Colpiti alle spalle
da chi protesta

Ma i mondiali non sono l’anno prossimo in Brasile? Che ci fanno con la bandiera dell’Italia? Qualcuno, intrappolato in coda, ieri l’ha buttata sul ridere con serafica rassegnazione.

Altri, al secondo giorno di via crucis, francamente ne avevano già le tasche piene.

La protesta dei forconi, che sta mettendo a ferro e fuoco l’Italia, ha colpito anche la placida dormiente. La tranquilla Como, ormai da tempo, si è accorta suo malgrado di non essere più un’isola felice. La crisi in questi anni l’ha colpita nel profondo, lasciando per strada uno stuolo di aziende chiuse e di disoccupati. La burocrazia, le tasse e i politici hanno fatto il resto. E così sono arrivati anche per noi “i giorni della collera”. Altrove è successo di peggio, con scene di guerriglia urbana, bombe carta, binari occupati, blocchi autostradali: qui la protesta si è limitata per ora a un’azione scientifica di rallentamento del traffico al nodo cruciale di Camerlata, con chilometri di coda sulle direttrici d’ingresso in città, dalla Varesina alla statale dei Giovi.

Il primo giorno la protesta (non annunciata) ha colto tutti di sorpresa: molti si sono chiesti le ragioni delle code, dei volantini, degli striscioni e dei tricolori. E facevano fatica a trovare un anello di congiunzione che potesse unire autotrasportatori, studenti, disoccupati, militanti di Forza Nuova e agricoltori.

In realtà il “Coordinamento 9 dicembre” è formato da diverse associazioni di categoria: Associazione nazionale trasportatori, i “forconi”, Movimento autonomo trasportatori, Azione rurale Veneto, Cobas latte, Liberi imprenditori federalisti europei.

In molti si sono chiesti (e continuano a chiedersi): ma cosa vogliono questi qui?

Lo recita il volantino che stanno distribuendo da due giorni agli automobilisti in coda: dicono «basta al far west della globalizzazione, che ha sterminato il lavoro degli italiani», sono «contro questo modello di Europa», chiedono di «riprenderci la sovranità popolare e monetaria». Per questo invocano le dimissione del governo dei «nominati» e un referendum per uscire dall’euro.

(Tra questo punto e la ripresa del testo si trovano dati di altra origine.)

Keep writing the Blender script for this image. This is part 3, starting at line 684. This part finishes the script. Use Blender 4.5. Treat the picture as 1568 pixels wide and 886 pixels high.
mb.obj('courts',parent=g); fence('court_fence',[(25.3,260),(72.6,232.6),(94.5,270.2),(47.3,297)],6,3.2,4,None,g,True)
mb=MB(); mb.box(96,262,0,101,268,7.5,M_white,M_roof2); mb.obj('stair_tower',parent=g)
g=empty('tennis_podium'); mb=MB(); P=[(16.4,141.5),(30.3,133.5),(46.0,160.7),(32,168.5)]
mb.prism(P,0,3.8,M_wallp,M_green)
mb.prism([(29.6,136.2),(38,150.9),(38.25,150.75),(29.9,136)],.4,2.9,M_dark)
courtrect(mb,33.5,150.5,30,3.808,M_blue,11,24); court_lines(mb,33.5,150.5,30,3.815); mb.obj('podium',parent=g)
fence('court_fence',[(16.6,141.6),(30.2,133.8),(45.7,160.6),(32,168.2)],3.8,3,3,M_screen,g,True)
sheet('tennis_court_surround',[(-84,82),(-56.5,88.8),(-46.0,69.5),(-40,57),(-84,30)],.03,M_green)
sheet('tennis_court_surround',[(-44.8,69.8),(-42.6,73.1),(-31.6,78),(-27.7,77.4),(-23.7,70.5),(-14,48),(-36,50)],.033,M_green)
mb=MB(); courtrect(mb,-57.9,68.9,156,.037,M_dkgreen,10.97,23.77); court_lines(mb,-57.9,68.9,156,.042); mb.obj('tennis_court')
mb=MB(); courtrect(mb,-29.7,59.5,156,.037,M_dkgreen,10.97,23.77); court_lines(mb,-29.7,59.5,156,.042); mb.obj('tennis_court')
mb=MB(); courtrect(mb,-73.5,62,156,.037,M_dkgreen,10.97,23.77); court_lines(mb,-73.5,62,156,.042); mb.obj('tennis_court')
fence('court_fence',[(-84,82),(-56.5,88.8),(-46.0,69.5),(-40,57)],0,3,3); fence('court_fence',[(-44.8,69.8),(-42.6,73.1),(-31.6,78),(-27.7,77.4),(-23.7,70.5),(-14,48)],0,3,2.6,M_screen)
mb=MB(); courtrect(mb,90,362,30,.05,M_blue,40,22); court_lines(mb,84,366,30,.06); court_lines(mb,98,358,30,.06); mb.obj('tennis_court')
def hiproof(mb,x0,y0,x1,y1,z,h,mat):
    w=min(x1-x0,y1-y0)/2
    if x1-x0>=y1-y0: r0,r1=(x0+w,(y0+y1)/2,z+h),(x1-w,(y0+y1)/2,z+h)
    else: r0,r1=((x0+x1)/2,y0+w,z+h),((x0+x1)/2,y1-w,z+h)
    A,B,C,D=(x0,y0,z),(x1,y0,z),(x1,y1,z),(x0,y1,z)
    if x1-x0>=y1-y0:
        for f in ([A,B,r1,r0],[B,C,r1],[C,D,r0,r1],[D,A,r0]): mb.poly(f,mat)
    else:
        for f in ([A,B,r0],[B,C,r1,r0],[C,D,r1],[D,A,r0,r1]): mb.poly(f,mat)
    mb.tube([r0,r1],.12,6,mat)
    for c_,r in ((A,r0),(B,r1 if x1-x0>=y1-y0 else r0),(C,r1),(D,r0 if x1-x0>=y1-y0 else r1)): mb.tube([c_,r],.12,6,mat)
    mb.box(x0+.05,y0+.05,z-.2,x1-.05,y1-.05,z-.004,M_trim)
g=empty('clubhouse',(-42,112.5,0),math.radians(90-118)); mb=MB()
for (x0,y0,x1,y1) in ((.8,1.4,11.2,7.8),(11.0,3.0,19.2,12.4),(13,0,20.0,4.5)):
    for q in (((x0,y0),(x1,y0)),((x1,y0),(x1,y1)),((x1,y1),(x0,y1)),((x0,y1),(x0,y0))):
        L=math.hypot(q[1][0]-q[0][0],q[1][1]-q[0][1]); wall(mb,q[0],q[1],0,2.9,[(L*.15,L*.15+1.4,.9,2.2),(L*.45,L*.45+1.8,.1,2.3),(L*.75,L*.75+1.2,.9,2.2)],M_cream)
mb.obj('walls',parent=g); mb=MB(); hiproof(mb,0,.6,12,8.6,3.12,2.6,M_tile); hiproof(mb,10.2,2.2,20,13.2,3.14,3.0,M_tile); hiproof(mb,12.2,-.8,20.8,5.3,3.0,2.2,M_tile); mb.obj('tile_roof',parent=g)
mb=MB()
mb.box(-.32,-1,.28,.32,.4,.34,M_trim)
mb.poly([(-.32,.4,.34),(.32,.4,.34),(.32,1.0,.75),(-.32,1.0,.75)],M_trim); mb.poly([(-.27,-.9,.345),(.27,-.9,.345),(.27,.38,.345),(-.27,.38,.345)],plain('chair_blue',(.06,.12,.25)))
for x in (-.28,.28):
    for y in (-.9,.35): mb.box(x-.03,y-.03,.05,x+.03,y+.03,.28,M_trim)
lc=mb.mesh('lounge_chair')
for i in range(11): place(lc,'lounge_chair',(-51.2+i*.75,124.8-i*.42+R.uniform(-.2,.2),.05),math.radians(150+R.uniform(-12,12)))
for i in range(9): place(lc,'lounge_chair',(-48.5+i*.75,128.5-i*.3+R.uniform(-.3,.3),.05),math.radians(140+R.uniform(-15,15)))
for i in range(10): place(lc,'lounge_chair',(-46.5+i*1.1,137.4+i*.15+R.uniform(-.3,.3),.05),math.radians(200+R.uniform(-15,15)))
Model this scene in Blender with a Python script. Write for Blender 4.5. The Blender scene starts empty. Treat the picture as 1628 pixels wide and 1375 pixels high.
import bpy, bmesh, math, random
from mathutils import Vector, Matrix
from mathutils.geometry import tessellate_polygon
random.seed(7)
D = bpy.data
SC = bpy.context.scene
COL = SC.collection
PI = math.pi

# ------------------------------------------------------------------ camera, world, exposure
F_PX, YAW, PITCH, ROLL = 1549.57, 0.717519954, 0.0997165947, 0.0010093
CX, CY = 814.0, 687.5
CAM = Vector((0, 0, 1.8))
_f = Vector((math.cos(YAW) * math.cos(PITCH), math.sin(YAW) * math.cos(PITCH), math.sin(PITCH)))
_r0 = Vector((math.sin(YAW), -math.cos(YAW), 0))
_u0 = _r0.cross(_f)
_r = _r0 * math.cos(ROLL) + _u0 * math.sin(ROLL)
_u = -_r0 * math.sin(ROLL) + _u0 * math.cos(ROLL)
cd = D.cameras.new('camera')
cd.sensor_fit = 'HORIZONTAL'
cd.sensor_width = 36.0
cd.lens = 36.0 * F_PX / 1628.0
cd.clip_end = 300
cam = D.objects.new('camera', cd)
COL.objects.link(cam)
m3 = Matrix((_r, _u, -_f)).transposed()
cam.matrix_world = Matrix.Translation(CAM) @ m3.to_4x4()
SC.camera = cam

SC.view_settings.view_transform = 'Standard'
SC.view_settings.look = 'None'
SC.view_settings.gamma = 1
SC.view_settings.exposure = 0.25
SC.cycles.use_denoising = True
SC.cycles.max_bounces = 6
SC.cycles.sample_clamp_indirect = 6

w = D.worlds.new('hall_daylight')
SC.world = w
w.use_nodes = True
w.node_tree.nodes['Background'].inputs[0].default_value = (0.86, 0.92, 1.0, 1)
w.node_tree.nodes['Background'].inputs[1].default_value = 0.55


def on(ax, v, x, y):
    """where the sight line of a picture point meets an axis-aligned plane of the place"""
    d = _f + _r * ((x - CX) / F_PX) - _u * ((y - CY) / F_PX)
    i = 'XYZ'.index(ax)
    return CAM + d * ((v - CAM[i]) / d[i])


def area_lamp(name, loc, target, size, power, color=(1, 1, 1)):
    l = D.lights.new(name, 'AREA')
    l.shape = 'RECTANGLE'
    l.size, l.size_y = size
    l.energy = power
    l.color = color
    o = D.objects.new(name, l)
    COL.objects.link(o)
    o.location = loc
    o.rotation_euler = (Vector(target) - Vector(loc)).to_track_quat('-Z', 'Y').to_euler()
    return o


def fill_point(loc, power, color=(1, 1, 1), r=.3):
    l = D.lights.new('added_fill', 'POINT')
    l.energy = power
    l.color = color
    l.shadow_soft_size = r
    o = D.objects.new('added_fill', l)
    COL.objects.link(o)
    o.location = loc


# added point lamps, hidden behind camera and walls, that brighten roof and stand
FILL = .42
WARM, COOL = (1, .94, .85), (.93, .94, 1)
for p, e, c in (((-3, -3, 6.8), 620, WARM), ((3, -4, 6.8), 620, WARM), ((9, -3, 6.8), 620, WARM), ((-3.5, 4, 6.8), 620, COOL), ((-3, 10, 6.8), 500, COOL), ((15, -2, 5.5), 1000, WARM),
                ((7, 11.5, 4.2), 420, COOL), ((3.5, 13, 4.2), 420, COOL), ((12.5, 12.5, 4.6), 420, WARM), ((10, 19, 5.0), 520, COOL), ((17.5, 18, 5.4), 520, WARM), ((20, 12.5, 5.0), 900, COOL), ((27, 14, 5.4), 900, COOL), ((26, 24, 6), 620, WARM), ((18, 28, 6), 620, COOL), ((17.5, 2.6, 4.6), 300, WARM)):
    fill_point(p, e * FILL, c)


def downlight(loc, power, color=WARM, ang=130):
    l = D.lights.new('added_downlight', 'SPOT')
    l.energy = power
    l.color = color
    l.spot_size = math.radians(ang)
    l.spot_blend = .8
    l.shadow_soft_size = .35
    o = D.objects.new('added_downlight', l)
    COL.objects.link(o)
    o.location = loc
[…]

Il movimento dei “forconi” è stato fondato in Sicilia nel 2012 da Mariano Ferro, un imprenditore agricolo di Avola, e già l’anno scorso aveva messo in atto una protesta che bloccò il trasporto delle merci.

Il problema, visto dal capo opposto dell’Italia, non è se si tratti di «vana collera» o di valide ragioni. Il nodo è un altro: ognuno è libero di protestare e di manifestare il suo pensiero, ci mancherebbe.

Ma se questa libertà diventa arbitrio e va a calpestare la libertà altrui non ci siamo. Il primo giorno passi, il secondo anche. Ma adesso basta.

Da due giorni (e oggi sarà il terzo) ci sono migliaia di comaschi imbottigliati in coda, che pagano sulla loro pelle il prezzo della protesta arrivando tardi al lavoro, a scuola, a casa. E’ giusto? Chi dobbiamo ringraziare per queste ore in coda? Se l’obiettivo dei forconi è l’Europa (o il governo, oppure i politici), chi protesta vada a far valere le sue ragioni sotto il Parlamento europeo, a Palazzo Chigi o davanti a Montecitorio. Se no finisce che a pagare il prezzo dei “giorni della collera” sono i soliti noti, che non sono molto diversi da quelli che protestano: lavoratori, studenti, disoccupati. Gente che fatica tanto quanto chi ha messo in scena la protesta dei forconi. O magari di più.

Con il rischio, per altro, che la situazione (per ora assolutamente pacifica, almeno a Como) sfugga di mano e degeneri. La prova di forza è riuscita, il botto mediatico c’è stato, gli interlocutori hanno raddrizzato le antenne. Adesso è tempo di mettere da parte i forconi e di avviare il confronto.

Un altro giorno di blocco a Camerlata e il blitz annunciato per domani alla sede di Equitalia (con prevedibili ingorghi in tangenziale) cosa possono aggiungere? A cosa possono servire? Solo a trasformare in torto marcio le ragioni di partenza e la simpatia iniziale di molti in insofferenza.